I had a entirely autograded class on my first year at uni, it was awful. Immense amount of tests each week that were so basic yet so picky about the input, you lost points for no good reason and it frustrated me so much.

Ended up making a browser extension that parsed the tests, calculated answer probabilities based on previously completed tests that had similar questions. Unless the teachers were willing to hide the final score, it figured out the correct answer to each and every question.

It ended with a large majority of the class using the extension during the final exam, they couldn't really prove anything and nobody got caught. The next year the amount of tests was reduced and the exam was on paper (I'm sorry undergrads).

I don't feel bad about it, the lecturer abused our time and resources asymmetrically, listening to feedback was years overdue.
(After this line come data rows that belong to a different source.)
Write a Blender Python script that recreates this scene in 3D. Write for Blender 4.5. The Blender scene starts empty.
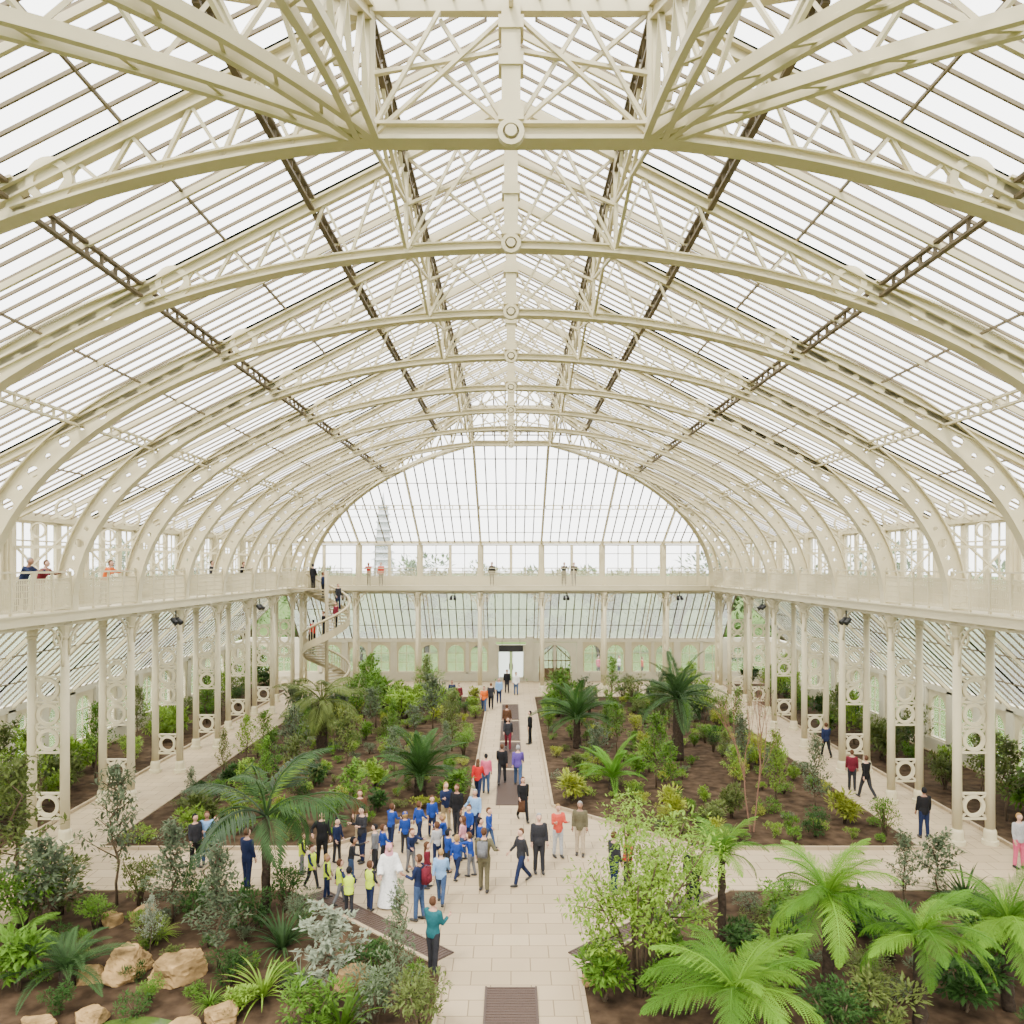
import bpy, bmesh, math, random
from mathutils import Vector, Matrix
from mathutils import noise as ns
random.seed(7)
R=math.radians; PI=math.pi
C=bpy.context.scene.collection
F=786.; CX=511.; HY=565.; CZ=9.3
def at(px,py,z=0.):
    d=(CZ-z)*F/(py-HY); return Vector(((px-CX)*d/F,d,z))
# ------------------------------------------------------------------ materials
def nt(name):
    m=bpy.data.materials.new(name); m.use_nodes=True
    return m,m.node_tree.nodes,m.node_tree.links,m.node_tree.nodes['Principled BSDF']
def mat(name,c,rough=.6,var=.08,scale=3.,metal=0.,spec=.4):
    m,n,l,b=nt(name)
    b.inputs['Roughness'].default_value=rough; b.inputs['Metallic'].default_value=metal
    b.inputs['Specular IOR Level'].default_value=spec
    t=n.new('ShaderNodeTexNoise'); t.inputs['Scale'].default_value=scale; t.inputs['Detail'].default_value=4
    tc=n.new('ShaderNodeTexCoord'); l.new(tc.outputs['Object'],t.inputs['Vector'])
    r=n.new('ShaderNodeValToRGB'); r.color_ramp.elements[0].position=.3; r.color_ramp.elements[1].position=.7
    r.color_ramp.elements[0].color=tuple(x*(1-var) for x in c)+(1,)
    r.color_ramp.elements[1].color=tuple(min(1,x*(1+var)) for x in c)+(1,)
    l.new(t.outputs['Fac'],r.inputs['Fac']); l.new(r.outputs['Color'],b.inputs['Base Color'])
    return m
def leafmat(name,c,tr=.25,var=.34):
    m,n,l,b=nt(name)
    oi=n.new('ShaderNodeObjectInfo'); t=n.new('ShaderNodeTexNoise'); t.inputs['Scale'].default_value=2.5
    tc=n.new('ShaderNodeTexCoord'); l.new(tc.outputs['Object'],t.inputs['Vector'])
    ad=n.new('ShaderNodeMath'); ad.operation='ADD'; l.new(oi.outputs['Random'],ad.inputs[0]); l.new(t.outputs['Fac'],ad.inputs[1])
    mr=n.new('ShaderNodeMapRange'); mr.inputs['From Min'].default_value=.3; mr.inputs['From Max'].default_value=1.7
    mr.inputs['To Min'].default_value=1-var; mr.inputs['To Max'].default_value=1+var
    l.new(ad.outputs[0],mr.inputs['Value'])
    hs=n.new('ShaderNodeHueSaturation'); hs.inputs['Color'].default_value=c+(1,); l.new(mr.outputs[0],hs.inputs['Value'])
    b.inputs['Roughness'].default_value=.55; b.inputs['Specular IOR Level'].default_value=.12
    l.new(hs.outputs[0],b.inputs['Base Color'])
    tl=n.new('ShaderNodeBsdfTranslucent'); l.new(hs.outputs[0],tl.inputs['Color'])
    mx=n.new('ShaderNodeMixShader'); mx.inputs[0].default_value=tr
    l.new(b.outputs[0],mx.inputs[1]); l.new(tl.outputs[0],mx.inputs[2])
    l.new(mx.outputs[0],n['Material Output'].inputs['Surface'])
    return m
def glassmat(name,fac,c=(.95,.96,.95),tint=(.98,.98,.97)):
    m,n,l,b=nt(name); n.remove(b)
    t=n.new('ShaderNodeBsdfTransparent'); t.inputs['Color'].default_value=tint+(1,)
    d=n.new('ShaderNodeBsdfTranslucent'); d.inputs['Color'].default_value=c+(1,)
    mx=n.new('ShaderNodeMixShader'); mx.inputs[0].default_value=fac
    l.new(t.outputs[0],mx.inputs[1]); l.new(d.outputs[0],mx.inputs[2])
    l.new(mx.outputs[0],n['Material Output'].inputs['Surface'])
    return m
CREAM=mat('cream_paint',(.485,.430,.275),.5,.05,1.2,0,.25)
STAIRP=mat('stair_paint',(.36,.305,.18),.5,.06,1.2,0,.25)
WHITE=mat('white_paint',(.50,.465,.345),.55,.05,1.5,0,.25)
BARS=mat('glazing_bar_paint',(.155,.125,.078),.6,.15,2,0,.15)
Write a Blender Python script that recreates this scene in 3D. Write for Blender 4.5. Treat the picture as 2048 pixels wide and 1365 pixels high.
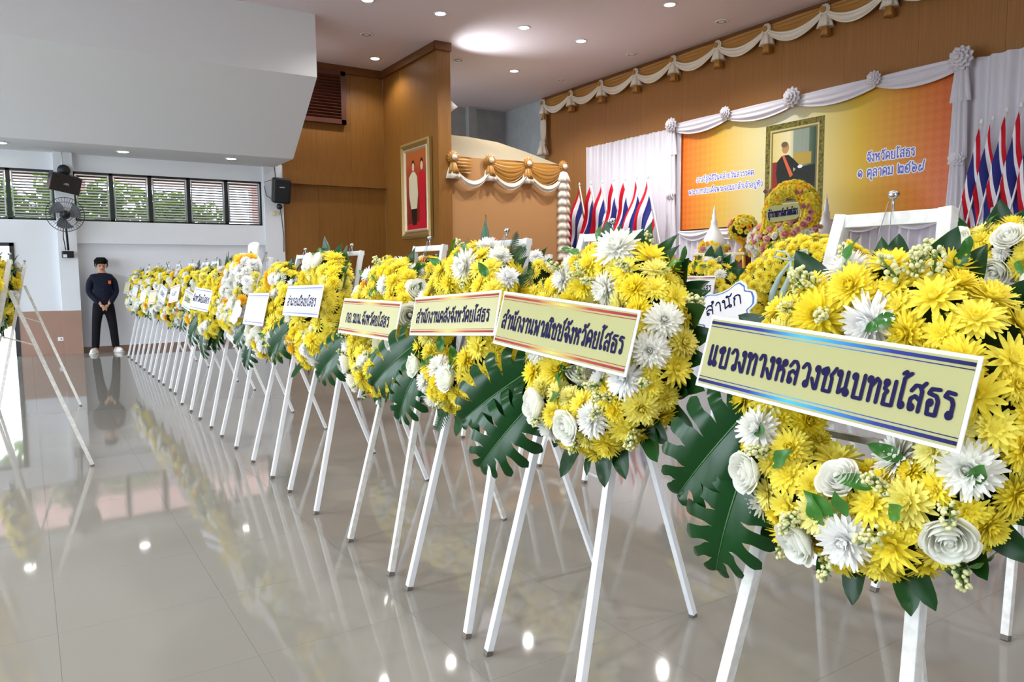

It doesn't always boil down to "omg cheating bad"



Not at university, but at a company I worked for: the company had legal requirements to train its employees and contractors in various aspects of integrity. They'd made an app that gamified this, and at the end of every month, we should have out score above 70% in that app.

A coworker used our testing framework to write an app that would collect the correct answers and fill them in automatically, and only wait for user input if it didn't recognise a question. He gave to code to me when he left. I think I tried it once or twice, but it failed to work for me due to some network issue, so I figured I'd just stick to the spirit on the thing and keep my score up manually.